→ **REQUIRED WORK**
Wherever the string "part" appears in a line, extract that line.

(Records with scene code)

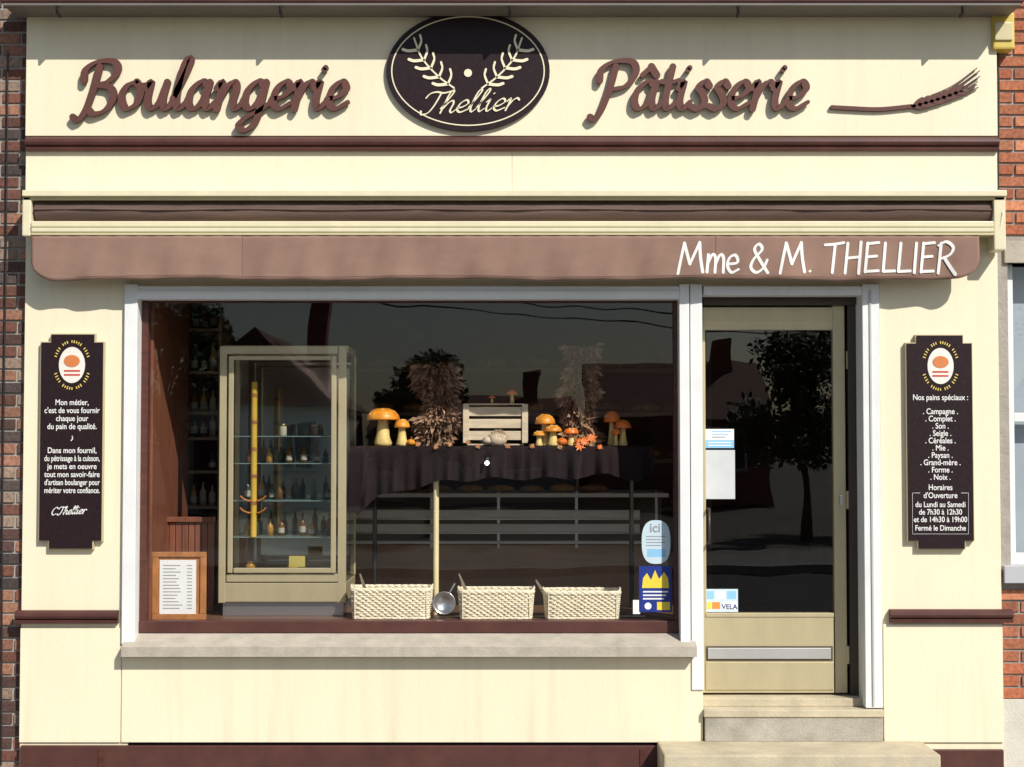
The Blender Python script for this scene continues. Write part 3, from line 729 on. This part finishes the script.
g=mushroom(612, 444, 411, 8.5, MO, .56); mushroom(623, 444, 420, 8.5, MO, .50, g); mushroom(616, 444, 429, 5, MO, .47, g)
mushroom(571, 444, 428, 8, MO, .50)
def pumpkin(px, py, r, m):
    g=grp('small_pumpkin'); yp=.48; b=W(px,py,yp); n=32; v=[];f=[]; K=10; R=r*PX
    for k in range(K+1):
        p=math.pi*k/K
        for i in range(n):
            a=2*math.pi*i/n; q_=R*math.sin(p)*(1-.10*abs(math.cos(a*4)))
            v.append((b.x+q_*math.cos(a), yp+q_*math.sin(a), tz+R*.72*(1-math.cos(p))))
    for k in range(K):
        for i in range(n): f.append((k*n+i,k*n+(i+1)%n,(k+1)*n+(i+1)%n,(k+1)*n+i))
    meshobj('body',v,f,m,g,True); tube('stalk',[(b.x,yp,tz+R*1.35),(b.x+.004,yp-.005,tz+R*1.9)],.004,OAK,g)
pumpkin(562,440,6,MO); pumpkin(579,441,5.5,MO); pumpkin(411,441,5,MY)
lv = grp('maple_leaf_garland')
def leafpoly(c, s, rot, tilt, m):
    shape=[(0,-1),(.25,-.35),(.8,-.5),(.5,-.05),(1,.3),(.4,.3),(.45,.75),(.12,.55),(0,1.1),(-.12,.55),(-.45,.75),(-.4,.3),(-1,.3),(-.5,-.05),(-.8,-.5),(-.25,-.35)]
    vs=[]
    for a,b in shape:
        x_=a*math.cos(rot)-b*math.sin(rot); z_=a*math.sin(rot)+b*math.cos(rot)
        vs.append((c[0]+x_*s, c[1]+z_*s*math.sin(tilt)+random.uniform(-.002,.002), c[2]+z_*s*math.cos(tilt)))
    meshobj('leaf', vs, [tuple(range(16))], m, lv)
for i,(px,py) in enumerate(((585,441),(592,438),(580,446),(600,447),(418,444),(436,447),(450,444),(468,442),(532,446),(478,446),(508,446),(560,447))):
    p=W(px,py,.40); leafpoly((p.x,.395,p.z), (6.5 if 578<px<595 else 3.6)*PX, random.uniform(0,6), random.uniform(.2,.7), MO if 578<px<605 else MC['oak_frame'])
cr_=grp('wooden_crate')
ya,yb=.54,.72
for i,(a,b) in enumerate(((407,416),(419,428),(431,440))):
    pbox('slat_front', 466,a,525,b, ya,ya+.008, CRATEW, cr_, .001); 
    xr=X(525,ya,420); xl_=X(466,ya,420)
    for xx in (xl_, xr-.008): box('slat_side', xx, xx+.008, ya+.009, yb, Z(b,ya), Z(a,ya), CRATEW, cr_, .001)
    box('slat_back', xl_, xr, yb, yb+.008, Z(b,ya), Z(a,ya), CRATEW, cr_, .001)
for px in (463,522): pbox('corner_post', px,404,px+6,443, ya-.012,ya-.001, CRATEW, cr_, .002)
box('bottom', X(467,ya,420), X(524,ya,420), ya+.01, yb-.002, tz+.004, tz+.012, CRATEW, cr_, .001)
lidz=Z(404,ya)+.003
box('lid', X(464,ya,420), X(524,ya,420), ya+.005, yb, lidz-.007, lidz, CRATEW, cr_, .001)
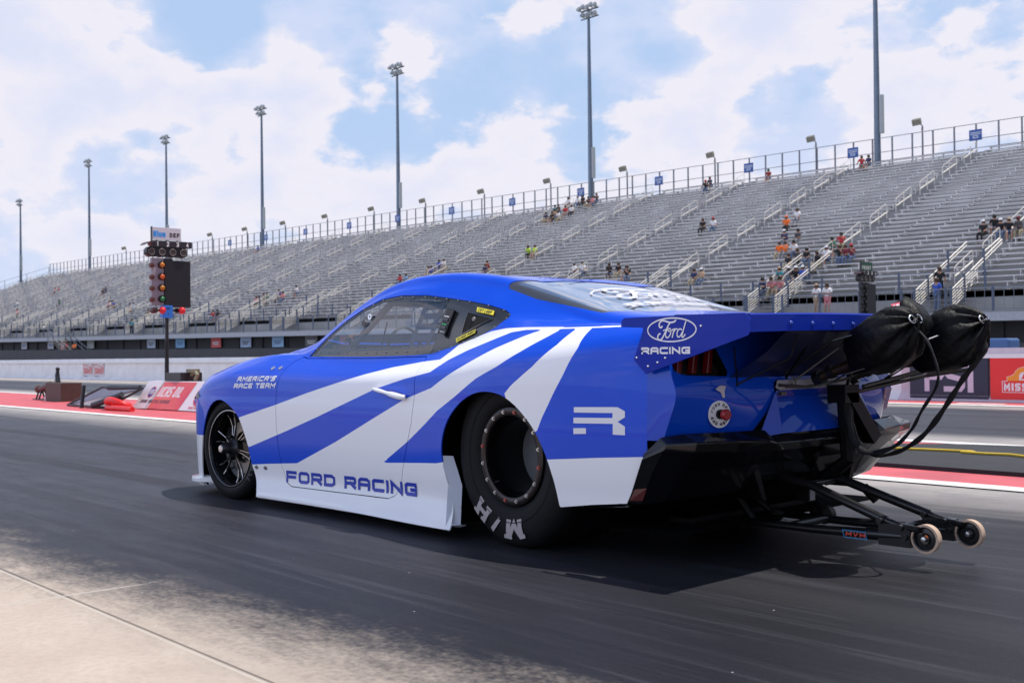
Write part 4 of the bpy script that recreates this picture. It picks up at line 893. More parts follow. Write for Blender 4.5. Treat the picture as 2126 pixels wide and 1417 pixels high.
# push-off kill switch with its round decal
ky,kz=.655,.633; kx=fx(ky,kz)-.004; nrm=Vector((-.93,.30,.10)).normalized(); ax=Vector((0,0,1)).cross(nrm).normalized()*-1; vx=nrm.cross(ax)*1
if vx.z<0: vx=-vx
o0=Vector((kx-.003,ky,kz))
# u runs to the viewer's right = decreasing y
ux=Vector((-.27,-.96,0)).normalized(); nrm=Vector((-.96,.27,0)); vx=Vector((0,0,1))
fK=planemap(o0,ux,vx,nrm)
b=MB(); n=40; b.add([fK(.056*math.cos(2*math.pi*i/n),.056*math.sin(2*math.pi*i/n),.0) for i in range(n)]+[fK(.056*math.cos(2*math.pi*i/n),.056*math.sin(2*math.pi*i/n),-.004) for i in range(n)],[tuple(range(n))]+[(i,(i+1)%n,n+(i+1)%n,n+i) for i in range(n)]); ks=b.build('kill_switch',mat('decal_white',(.78,.76,.78),.5),CAR)
def arctext(txt,r,a0,h,w,flip=1):
    st,tw=strokes(txt,h,w,.0045,.0038); out=[]
    for pl in st:
        q=[]
        for a,c in zip(pl,pl[1:]):
            for k in range(3): t=k/3; q.append((a[0]+(c[0]-a[0])*t,a[1]+(c[1]-a[1])*t))
        q.append(pl[-1]); out.append([((r+v)*math.sin(a0+(u-tw/2)/(r+h/2)),(r+v)*math.cos(a0+(u-tw/2)/(r+h/2))) for u,v in q])
    return out
lettering('switch_text',arctext('PUSH OFF',.035,0,.0135,.0112)+arctext('PUSH OFF',.035,math.pi,.0135,.0112),.0036,fK,INK,ks)
b=MB()
def cyl(b,c,d,prof,n=20):
    d=Vector(d).normalized(); a=d.orthogonal().normalized(); e=d.cross(a); o=len(b.v)
    for r,h in prof:
        for j in range(n): t=2*math.pi*j/n; b.v.append(tuple(Vector(c)+d*h+a*r*math.cos(t)+e*r*math.sin(t)))
    for i in range(len(prof)-1):
        for j in range(n): b.f.append((o+i*n+j,o+i*n+(j+1)%n,o+(i+1)*n+(j+1)%n,o+(i+1)*n+j))
    b.f.append(tuple(o+(len(prof)-1)*n+j for j in range(n))); return b
cyl(b,o0,nrm,[(.020,0),(.020,.02),(.013,.022),(.013,.035)]); b.build('switch_collar',BLACKM,ks,smooth=50)
b=MB(); cyl(b,o0+nrm*.03,nrm,[(.015,0),(.022,.003),(.023,.018),(.019,.024)]); b.build('push_button',mat('button_red',(.30,.008,.01),.35,coat=.5),ks,smooth=50)
# small latches on the fascia
b=MB(); b.box((fx(.29,.71)-.016,.27,.70),(fx(.29,.71)-.001,.31,.715)); b.build('fascia_latch',mat('latch_steel',(.10,.10,.11),.4,metal=.8),CAR)
b=MB(); p=[(.675,.752),(.700,.742),(.705,.735),(.672,.722),(.660,.700),(.648,.702),(.650,.728),(.640,.748)]; b.prism([(y-.02,z) for y,z in p],fx(.65,.74)-.012,fx(.65,.74)-.007,'yz'); b.build('spoiler_rod_bracket',mat('bracket_bright',(.6,.6,.63),.35,metal=.6),CAR)
# ---- deck and spoiler ----
xd=np.array([-.70,-.76,-.82,-.88,-.92]); b=MB(); Y=np.linspace(-.80,.80,41)
zf=lambda x,y:float(crv(*TB['z11'],x))-(float(crv(*TB['z11'],x))-1.0)*(abs(y)/.80)**2.4
b.add([(x,y,zf(x,y)) for x in xd for y in Y],[(i*41+j,i*41+j+1,(i+1)*41+j+1,(i+1)*41+j) for i in range(4) for j in range(40)]); b.build('boot_lid',BLUE,CAR,smooth=60,solid=.006)
SP=thing('spoiler','','x'); del SP['label']; del SP['category']; SP.parent=CAR
b=MB(); k=24; Ys=np.linspace(-.893,.893,k+1)
zt=lambda y:1.046-.012*(abs(y)/.89)**2
b.add([(x,y,z+zt(y)-1.046) for y in Ys for x,z in ((-.86,1.052),(-1.215,1.046),(-1.222,1.040),(-1.222,.975),(-1.214,.975),(-1.21,1.036),(-.86,1.040))],[(i*7+j,i*7+(j+1)%7,(i+1)*7+(j+1)%7,(i+1)*7+j) for i in range(k) for j in range(7)])
PLB=mat('plate_blue',(.002,.022,.33),.5,coat=.2,spec=.08); b.build('spoiler_blade',PLB,SP,smooth=30)
b=MB()
for i in range(9): b.lathe([(0,-.006),(.006,-.005),(.009,0)],(-1.223,.62-i*.155,1.0),'x',10)
b.build('spoiler_rivets',mat('rivet_blue',(.02,.07,.5),.3,coat=1),SP,smooth=60)
PLT=[(-.585,.998),(-.588,1.022),(-.601,1.035),(-.9,1.037),(-1.205,1.036),(-1.222,1.026),(-1.231,1.008),(-1.23,.965),(-1.218,.950),(-.716,.803),(-.653,.861),(-.704,.983),(-.702,.992)]
for s_ in (1,-1):
    b=MB(); b.prism(PLT,.898*s_,.904*s_,'xz'); pl=b.build('end_plate',PLB,SP,bevel=.001)
    b=MB(); 
    for x,z in ((-.67,.87),(-.73,.835),(-.78,.85),(-.82,.868),(-1.0,.992)): b.lathe([(0,.004),(.004,.003),(.006,0)] if s_>0 else [(0,-.004),(.004,-.003),(.006,0)],(x,.904*s_,z),'y',8)
    b.build('plate_bolts',CHROME,pl)
    fP=(lambda u,v,off:Vector((-.72-u,.9055+off,v))) if s_>0 else (lambda u,v,off:Vector((-.99+u,-.9055-off,v)))
    # oval, script, block word
    cx,cz=.134,.980
    lettering('oval_ring',[ellipse(cx,cz,.123,.047)],.0055,fP,PRW,pl)
    lettering('script_word',[[(cx-.079+u*.165,cz-.041+v*.160) for u,v in q] for q,_ in SCRIPT],[t*.150 for _,t in SCRIPT],fP,PRW,pl,sq=False)
    st,w=strokes('RACING',.028,.042,.0065,.0078); lettering('block_lettering',[[(-.024+u,.8835+v) for u,v in q] for q in st],.0078,fP,PRW,pl)
b=MB(); Yu=np.linspace(-.60,.60,9); b.add([(x,y*k,z) for y in Yu for x,z,k in ((-1.212,.974,1.05),(-1.10,.89,1.0),(fx(abs(y),.79)-.006,.785,.97))],[(i*3+j,i*3+j+1,(i+1)*3+j+1,(i+1)*3+j) for i in range(8) for j in range(2)]); b.build('spoiler_underside',mat('underside_shade_navy',(.002,.006,.045),.5,coat=.2),SP,smooth=60,solid=.004)  # dark navy paints in the deep shade under the blade
for s_ in (1,-1):
    for q,r in (([(-.985,.30*s_,.775),(-1.12,.36*s_,.90),(-1.19,.38*s_,1.02)],.006),([(-.95,.60*s_,.75),(-1.08,.80*s_,.905)],.004),([(-.955,.62*s_,.752),(-1.17,.55*s_,.86),(-1.20,.52*s_,.985)],.004)): b=MB(); b.tube(q,r,6); b.build('spoiler_strut',BLACKM,SP)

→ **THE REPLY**
The Blender Python script for this scene continues. Write part 3, from line 729 on. This part finishes the script.
Write part 4 of the bpy script that recreates this picture. It picks up at line 893. More parts follow. Write for Blender 4.5. Treat the picture as 2126 pixels wide and 1417 pixels high.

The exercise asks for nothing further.